Take a look at the two plays in the video below. In each clip, Okafor misses a shot from about 10 feet out, but ignore the result of the plays and instead pay attention to the respect Cleveland’s defense has to give Stauskas in the second clip versus the overwhelming lack of spacing created by JaKarr Sampson in the corner in the first clip:

If that were Stauskas in the corner instead of Sampson against Boston, that’s an easy kick out to the corner for an open three. Instead, Sampson, a career 21.3% shooter on corner threes,, abandons the spot and instead runs aimlessly into the paint, where Okafor is attempting to operate. In the play against the Jazz, we see Stauskas’ man, Alec Burks, remain glued to the sharpshooting wing, avoiding the temptation to help on Okafor. Jah settles for a tough shot over a dude with a 7’9" wingspan, but the paint was far less clogged in this example.

Since Sam Hinkie took over the reins of the franchise in 2013, a lot has been made of the team’s analytical approach to shot selection, and for good reason. The Sixers ranked near the top of the NBA in expected points per shot last season, in large part because of their aversion to the enemy of this website and bedfellow of Doug Collins, the long two. Just look at the evolution of the Sixers’ shot chart since Collins was hired in 2010 through the first two years of Hinkie/Brown:

The Sixers' three-and-rim system fits right in with Stauskas’ skill set, even beyond his ability to create space for Jahlil Okafor to create easy looks for himself around the basket. Through two games with the Sixers, he’s attempted 16 shots, all of which have come either from three-point range or from within five feet of the hoop. Last season with the Kings, though, almost 30% of his shots came from between five feet out and the three-point line. From that distance, he converted at just a 37.5% clip, averaging an abysmal .750 points per attempt. Within five feet, he shot 44.8%, and he converted 32.2% of the threes he attempted, bringing his efficiency on those shots to a respectable .942 points per attempt.

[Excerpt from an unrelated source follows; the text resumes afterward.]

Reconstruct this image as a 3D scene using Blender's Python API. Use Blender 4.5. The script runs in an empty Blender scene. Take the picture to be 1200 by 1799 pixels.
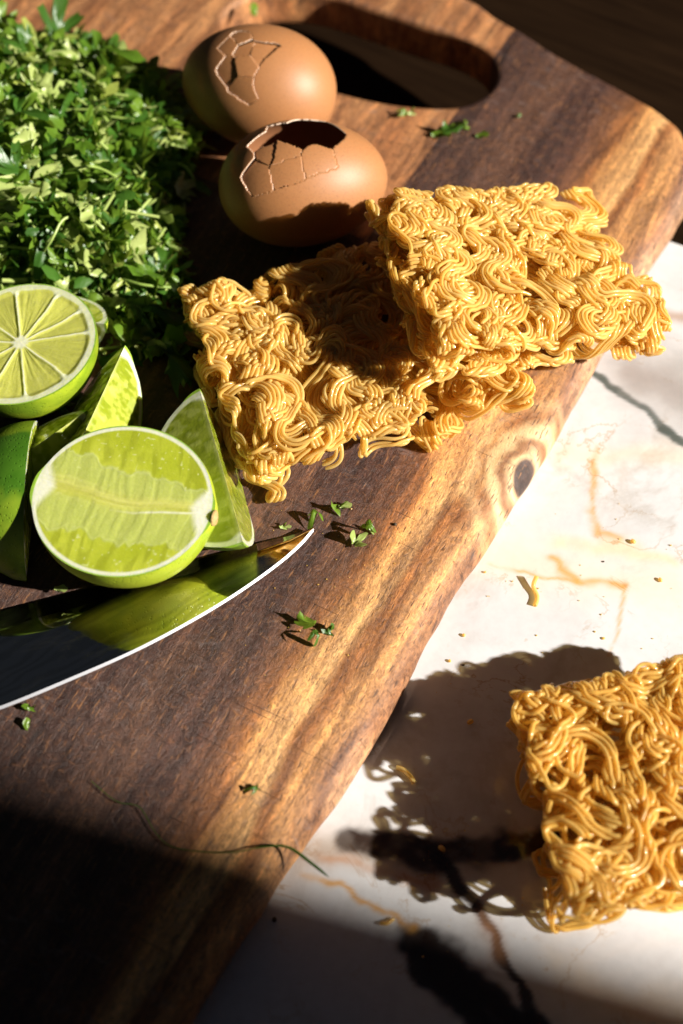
import bpy, bmesh, math, random
import numpy as np
from mathutils import Vector, Matrix, Euler

# ------------------------------------------------------------------ camera, light, exposure
# everything below is laid out in centimetres and scaled to metres when meshes are made
S = 0.01
rng = np.random.default_rng(7); random.seed(7)
scn = bpy.context.scene
col = scn.collection
PITCH, DIST, TZ = math.radians(57.0), 50.0, 2.0
FPX = 50 / 36 * 1799
CAM = np.array([0, -DIST * math.cos(PITCH), TZ + DIST * math.sin(PITCH)])
CU = np.array([0, math.sin(PITCH), math.cos(PITCH)]); CW = np.array([0, math.cos(PITCH), -math.sin(PITCH)])
cam = bpy.data.cameras.new('camera'); camo = bpy.data.objects.new('camera', cam); col.objects.link(camo)
camo.location = CAM * S; camo.rotation_euler = (math.pi / 2 - PITCH, 0, 0)
cam.lens = 50; cam.sensor_width = 36; cam.sensor_fit = 'AUTO'; cam.clip_start = 0.02; cam.clip_end = 50
cam.dof.use_dof = True; cam.dof.focus_distance = 0.492; cam.dof.aperture_fstop = 6.3
scn.camera = camo
world = bpy.data.worlds.new('World'); scn.world = world; world.use_nodes = True
world.node_tree.nodes['Background'].inputs[0].default_value = (0.55, 0.67, 0.95, 1)
world.node_tree.nodes['Background'].inputs[1].default_value = 0.026
# low hard sunlight through a window: a small far lamp at the sun's bearing
SUN_AZ, SUN_EL, SUN_D = math.radians(-18.5), math.radians(30), 600.0
sund = np.array([math.cos(SUN_EL) * math.cos(SUN_AZ), math.cos(SUN_EL) * math.sin(SUN_AZ), math.sin(SUN_EL)])
sl = bpy.data.lights.new('window_sunlight', 'SPOT'); slo = bpy.data.objects.new('window_sunlight', sl); col.objects.link(slo)
slo.location = (sund * SUN_D + np.array([0, 5, 0])) * S
slo.rotation_euler = (-Vector(sund)).to_track_quat('-Z', 'Y').to_euler()
sl.energy = 4800; sl.color = (1.0, 0.95, 0.87); sl.shadow_soft_size = 0.05; sl.spot_size = math.radians(22); sl.spot_blend = 0.1
scn.view_settings.view_transform = 'Standard'; scn.view_settings.look = 'None'
scn.view_settings.exposure = 0; scn.view_settings.gamma = 1; scn.view_settings.use_curve_mapping = False
scn.cycles.max_bounces = 10; scn.cycles.diffuse_bounces = 3; scn.cycles.glossy_bounces = 4
scn.cycles.transmission_bounces = 6; scn.cycles.caustics_reflective = True; scn.cycles.blur_glossy = 0.6; scn.cycles.caustics_refractive = False
scn.cycles.transparent_max_bounces = 8; scn.cycles.sample_clamp_indirect = 6; scn.cycles.use_denoising = True

def P(px, py, z=2.0):
    """point of the place on level z that the photograph shows at that pixel"""
    d = CW + np.array([1, 0, 0]) * (px - 600) / FPX - CU * (py - 899.5) / FPX
    return CAM + d * (z - CAM[2]) / d[2]

# ------------------------------------------------------------------ numpy noise
def _h(ix, iy, iz, s):
    n = (ix.astype(np.int64) * 374761393 + iy.astype(np.int64) * 668265263 + iz.astype(np.int64) * 2147483647 + s * 974634777)
    n = (n ^ (n >> 13)) * 1274126177 & 0xffffffff
    n = (n ^ (n >> 16)) * 2246822519 & 0xffffffff
    return ((n ^ (n >> 15)) & 0xffffff) / float(0xffffff)
def vnoise(x, y, z=None, s=0):
    x = np.asarray(x, float); y = np.asarray(y, float); z = np.zeros_like(x) if z is None else np.asarray(z, float)
    x0, y0, z0 = np.floor(x), np.floor(y), np.floor(z)
    f = lambda t: t * t * (3 - 2 * t)
    u, v, w = f(x - x0), f(y - y0), f(z - z0); r = 0
    for a in (0, 1):
        for b in (0, 1):
            for c in (0, 1):
                r = r + _h(x0 + a, y0 + b, z0 + c, s) * (u if a else 1 - u) * (v if b else 1 - v) * (w if c else 1 - w)
    return r
def fbm(x, y, z=None, s=0, o=4):
    r, a, t = 0, 1.0, 0
    for k in range(o):
        zz = None if z is None else np.asarray(z) * 2 ** k
        r = r + a * vnoise(np.asarray(x) * 2 ** k, np.asarray(y) * 2 ** k, zz, s + k); t += a; a *= .5
    return r / t
def sstep(a, b, x):
    t = np.clip((x - a) / (b - a), 0, 1); return t * t * (3 - 2 * t)
def mixc(a, b, t): return np.asarray(a) * (1 - t[..., None]) + np.asarray(b) * t[..., None]
def lin(r, g, b):
    f = lambda c: (c / 255 / 12.92) if c / 255 < .04045 else ((c / 255 + .055) / 1.055) ** 2.4
    return np.array([f(r), f(g), f(b)])

# ------------------------------------------------------------------ mesh helpers
def make_mesh(name, verts, faces, mats=(), smooth=True, colors=None, mi=None):
    """verts in cm; faces as an (n,3|4) array or list of lists"""
    me = bpy.data.meshes.new(name)
    v = np.asarray(verts, float) * S
    if isinstance(faces, np.ndarray):
        k = faces.shape[1]; nf = len(faces)
        me.vertices.add(len(v)); me.vertices.foreach_set('co', v.ravel())
        me.loops.add(nf * k); me.loops.foreach_set('vertex_index', faces.ravel().astype(np.int32))
        me.polygons.add(nf); me.polygons.foreach_set('loop_start', np.arange(0, nf * k, k, dtype=np.int32))
        me.update(calc_edges=True)
    else:
        me.from_pydata(v.tolist(), [], faces); me.update()
    for m in (mats if isinstance(mats, (list, tuple)) else [mats]): me.materials.append(m)
    if mi is not None: me.polygons.foreach_set('material_index', np.asarray(mi, np.int32))
    me.polygons.foreach_set('use_smooth', np.full(len(me.polygons), smooth))
    if colors is not None:
        a = me.color_attributes.new('Col', 'FLOAT_COLOR', 'POINT')
        c = np.ones((len(v), 4)); c[:, :3] = colors; a.data.foreach_set('color', c.ravel())
    me.validate(); return me
def tag(o, label=None, cat=None, group=None, kind=None):
    if label: o['label'] = label
    if cat: o['category'] = cat
    if group: o['group'] = group
    if kind: o['kind'] = kind
    return o
def link(name, me, parent=None, loc=(0, 0, 0)):
    o = bpy.data.objects.new(name, me); col.objects.link(o); o.location = np.asarray(loc, float) * S
    if parent is not None: o.parent = parent
    return o
def empty(name, loc): 
    o = bpy.data.objects.new(name, None); col.objects.link(o); o.location = np.asarray(loc, float) * S; o.empty_display_size = .01
    return o
def grid_faces(nu, nv, wrap_u=False, wrap_v=False):
    i = np.arange(nu if wrap_u else nu - 1); j = np.arange(nv if wrap_v else nv - 1)
    I, J = np.meshgrid(i, j, indexing='ij'); I2, J2 = (I + 1) % nu, (J + 1) % nv
    return np.stack([I * nv + J, I2 * nv + J, I2 * nv + J2, I * nv + J2], -1).reshape(-1, 4)
def tubes(paths, rad, sides=7):
    """paths (s,n,3) -> verts (s,n*sides,3), faces of one tube; rad scalar or (s,n)"""
    s, n, _ = paths.shape
    t = np.gradient(paths, axis=1); t /= np.linalg.norm(t, axis=2, keepdims=True) + 1e-9
    a = np.where(np.abs(t[:, 0, 2:3]) < .8, np.array([[0, 0, 1.]]), np.array([[1., 0, 0]]))
    N = np.zeros_like(paths); nrm = a - (a * t[:, 0]).sum(1, keepdims=True) * t[:, 0]
    for k in range(n):
        nrm = nrm - (nrm * t[:, k]).sum(1, keepdims=True) * t[:, k]
        nrm /= np.linalg.norm(nrm, axis=1, keepdims=True) + 1e-9; N[:, k] = nrm
    B = np.cross(t, N)
    ph = np.arange(sides) * 2 * math.pi / sides
    r = np.broadcast_to(np.asarray(rad, float), (s, n)) if np.ndim(rad) != 2 else rad
    V = paths[:, :, None] + r[:, :, None, None] * (np.cos(ph)[None, None, :, None] * N[:, :, None] + np.sin(ph)[None, None, :, None] * B[:, :, None])
    return V.reshape(s, n * sides, 3), grid_faces(n, sides, wrap_v=True)
def spline(pts, n, closed=False):
    p = np.asarray(pts, float); m = len(p)
    t = np.linspace(0, m if closed else m - 1, n, endpoint=not closed)
    i = np.floor(t).astype(int); 
    if not closed: i = np.minimum(i, m - 2)
    f = (t - i)[:, None]
    g = (lambda k: p[k % m]) if closed else (lambda k: p[np.clip(k, 0, m - 1)])
    a, b, c, d = g(i - 1), g(i), g(i + 1), g(i + 2)
    return .5 * (2 * b + (c - a) * f + (2 * a - 5 * b + 4 * c - d) * f ** 2 + (3 * b - a - 3 * c + d) * f ** 3)

# ------------------------------------------------------------------ node helpers
class NT:
    def __init__(s, name):
        s.m = bpy.data.materials.new(name); s.m.use_nodes = True; s.t = s.m.node_tree
        s.t.nodes.clear(); s.out = s.n('ShaderNodeOutputMaterial')
    def n(s, typ, **kw):
        x = s.t.nodes.new(typ)
        for k, v in kw.items():
            if k.startswith('i_'):
                x.inputs[k[2:].replace('_', ' ')].default_value = v
            else: setattr(x, k, v)
        return x
    def l(s, a, b): s.t.links.new(a, b)
    def set(s, node, key, v):
        inp = node.inputs[key]
        if hasattr(v, 'is_output'): s.l(v, inp)
        else: inp.default_value = tuple(v) + (1,) if hasattr(v, '__len__') and len(v) == 3 and inp.type == 'RGBA' else v
    def math(s, op, a, b=None, c=None, clamp=False):
        x = s.n('ShaderNodeMath', operation=op, use_clamp=clamp)
        for k, v in enumerate((a, b, c)):
            if v is not None: s.set(x, k, v)
        return x.outputs[0]
    def mix(s, f, a, b, mode='MIX'):
        x = s.n('ShaderNodeMix', data_type='RGBA', blend_type=mode)
        s.set(x, 0, f); s.set(x, 6, a); s.set(x, 7, b); return x.outputs[2]
    def ramp(s, f, stops, interp='LINEAR'):
        x = s.n('ShaderNodeValToRGB'); r = x.color_ramp; r.interpolation = interp
        while len(r.elements) < len(stops): r.elements.new(0.5)
        for e, (p, c) in zip(r.elements, stops):
            e.position = p; e.color = (*c, 1) if hasattr(c, '__len__') else (c, c, c, 1)
        s.set(x, 0, f); return x.outputs[0]
    def noise(s, vec, scale, detail=4, rough=.55, dist=0):
        x = s.n('ShaderNodeTexNoise'); 
        if vec is not None: s.l(vec, x.inputs['Vector'])
        x.inputs['Scale'].default_value = scale; x.inputs['Detail'].default_value = detail
        x.inputs['Roughness'].default_value = rough; x.inputs['Distortion'].default_value = dist
        return x.outputs['Fac']
    def coord(s, which='Object'): return s.n('ShaderNodeTexCoord').outputs[which]
    def pos(s): return s.n('ShaderNodeNewGeometry').outputs['Position']
    def mapv(s, vec, scale=(1, 1, 1), rot=(0, 0, 0), loc=(0, 0, 0)):
        x = s.n('ShaderNodeMapping'); s.l(vec, x.inputs[0])
        x.inputs['Location'].default_value = loc; x.inputs['Rotation'].default_value = rot; x.inputs['Scale'].default_value = scale
        return x.outputs[0]
    def bump(s, h, strength=.3, dist=.001, normal=None):
        x = s.n('ShaderNodeBump'); x.inputs['Strength'].default_value = strength; x.inputs['Distance'].default_value = dist
        s.l(h, x.inputs['Height'])
        if normal is not None: s.l(normal, x.inputs['Normal'])
        return x.outputs[0]
    def bsdf(s, **kw):
        x = s.n('ShaderNodeBsdfPrincipled')
        for k, v in kw.items(): s.set(x, k.replace('_', ' '), v)
        return x
    def finish(s, sh): s.l(sh.outputs[0] if hasattr(sh, 'outputs') else sh, s.out.inputs[0]); return s.m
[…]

Beyond his ability as a scorer, Stauskas offers value to the Sixers as a secondary ball-handler. In his sophomore season at Michigan, he was called upon to help fill the massive hole at lead guard left by Trey Burke. Serving as the team’s de facto point guard for much of the year, he averaged 17.5 points on 47.0% from the floor and 44.2% from beyond the arc to go along with 3.3 assists to 1.9 turnovers per game. He’s an interesting player to use in the pick-and-roll because of his outstanding ability as a pull-up shooter and underrated vision and precision as a playmaker, and I fully expect to see him teamed up with Nerlens Noel as a roll man early and often this year.

We talk a lot around here about "The Process" – what exactly it is, whether or not it’s working, and why we should continue to trust it. We rail publicly against those who question the NBA legitimacy of players like JaKarr Sampson and Hollis Thompson while secretly wondering whether the Sixers’ lack of veteran leadership really is a problem like so many traditional media members loudly declare it is.

The Sixers happily ignore a dogma that places player-to-player mentorship and feigned competitiveness high upon its mantle, instead valuing roster and cap flexibility. It was that financial pliability that allowed them to acquire Stauskas, a future first-round pick, and two pick swaps in return for cap space (roughly $15.8 million of it) and the rights to two foreign dudes whose names I hadn’t even bothered committing to memory. 

Nik Stauskas is an embodiment of the process, and he’s also one of a handful of players on this roster who could still be here when it is complete.